MISS HOKUSAI (Keiichi Hara). 89 minutes. Subtitled. Opens Friday (October 28). See Listings. Rating: NNNN


Not all anime involves cyborgs and beasts. There are plenty of fantastic images in Keiichi Hara’s animated period drama Miss Hokusai, but its spectacle is of a different kind.

Miss Hokusai is a gentle adaptation of Hinako Sugiura’s manga Sarusuberi, about O-Ei Katsushika, daughter of (and assistant to) the 19th-century Edo painter Hokusai. O-Ei is conscientious, and therefore frustrated by her father’s insistence on drinking and carousing with his friends rather than finishing his commissions. She would also really like it if Hokusai spent any time at all with her younger sister O-Nao, who was born blind and thus cannot appreciate their father’s art.

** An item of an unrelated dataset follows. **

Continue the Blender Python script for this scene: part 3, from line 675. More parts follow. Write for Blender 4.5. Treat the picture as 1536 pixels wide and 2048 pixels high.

Those looking for a conventional biopic will be frustrated by the fanciful touches the anime format allows – animations of Hokusai’s work, anachronistic electric guitars on the soundtrack. Those looking for a conventional drama might also be frustrated, as Miss Hokusai simply drifts along with O-Ei (voiced in the Japanese version by Anne Watanabe) as she tends to her father (Yutaka Matsushige), entertains his friends and tries to create a life for herself. 

But if you adjust to the movie’s unusual rhythms and submit to director Hara (whose credits include the similarly singular Colourful), you’ll find yourself having a lovely, quietly soulful experience.